Art seems to explore human capability and the ambiguity of reality. We are becoming more and more socially and conceptually fragmented every morning we wake. There are few grand theories that hold strong anymore.
This generation is quite unique, as I assume all have been. Is it true that our connection with reality is less strong and apparent than that of our parents? I was born when the Cold War ended and when “post-modernism” was supposedly just a young lad. What is my mind if not a product of others’ thoughts surrounding the history of our world and our relationship with it?
Must we symbolically kill our ancestors in order to move toward progression? In an urge to create innovative ideas and movements, must we first look up to their ideas and then grow tall above them to the point where we sweep them under our feet with the rest of history’s dust? Has our birth alone spilled ignorance onto them?
Jorge Louis Borges had something interesting to say about the present author: “Gracias al autora presente, porque por eso podemos leer con mas atención, y encontrar ideas y conceptos nuevos, las autoras del pasado.” What this means is that present authors and artists recreate the identities of their historical influences and furthermore, this crafted recreation gives us an opportunity to see these influences with a fresh eye, to view them with a new perspective that is consequently (and necessarily) more profound.
What is the relationship between film and reality?
Film as representation of reality, whether black, white, grey, or colorless. Andy Warhol claimed the truth to not be out there in the world, yet instead residing in the areas where he plays with modes of representation; there is a truth, and it is here in the abstraction.
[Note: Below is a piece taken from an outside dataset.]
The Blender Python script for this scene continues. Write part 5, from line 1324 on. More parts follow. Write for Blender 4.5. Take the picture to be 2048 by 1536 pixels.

Oscar Wilde had an interesting idea that suggested that reality, instead of influencing fictitious art, is actually created by it. In the way that Sartre reversed the temporal order of essence and existence, claiming that existence truly corals and births essence, Wilde does the same with the concepts of fiction and reality. It is thus fiction, made up stories, and the imagination, that not only precedes, but also directly influences what then happens in the real world. Reality copies fiction, not the other way around.
Do value discrepancies and human profundity really exist?
Experimental film works only with aesthetic material, form and texture, while narrative-driven stories take the back seat or even the dark unopened trunk in these forms.
Is there always (or ever) truth in the conceptual creator (author, writer, director, painter, sculptor, etc.) that is inevitably incapable of being translated, bound to be lost and misunderstood through the limits of communication?
I listened to an interview with Quentin Tarentino just days ago and he was talking about his script-writing process and how he ignores sub-textual elements for the most part. Yet there exists a dense world of subtext in nearly all of his works, a universe to explore behind the dialogue. Hm. And His unique mixing of genres seems to be working in this day and age.